Sucede que, en materia del poder, el oficialismo es un auténtico galimatías. No se sabe quién manda (aunque se sospeche), qué medidas están vigentes o cuales se implementarán o que rol ocupa cada uno en el gobierno. El presidente se desgasta todos los días un poco más con declaraciones necias -ayer le tocó el turno al campo por demorar la venta de la cosecha- en tanto que el actual jefe de Gabinete es incapaz de convocar al pleno de los ministros a una reunión de trabajo. Mientras tanto, a cada anuncio le sigue una contramedida. No se devaluará, pero hay un dólar diferente para cada actividad (anoche apareció el dólar – soja); no hay más ingresos al estado, pero entran 191 empleados un par de minutos antes; la lista de desatinos continúa al desvarío. Es cada vez más difícil tomar en serio al presidente y a sus decisiones.

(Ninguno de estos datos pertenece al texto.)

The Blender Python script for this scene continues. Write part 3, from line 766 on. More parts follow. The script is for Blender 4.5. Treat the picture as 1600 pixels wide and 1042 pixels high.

Todo este cúmulo de situaciones otorga credenciales lógicas a las aprensiones de Vigo. Si el lenguaje del gobierno es un dialecto ajeno a cualquier filología política, entonces no hay ninguna posibilidad de hablar respecto a ninguna cosa. Este oscurantismo decisorio, paradójicamente, es lo único que parece claro dentro de una administración paralizada a la que ya nadie le cree y que ha perdido toda capacidad de acordar algo sensato, tanto dentro como afuera de la coalición que, se supone, debería sostenerla.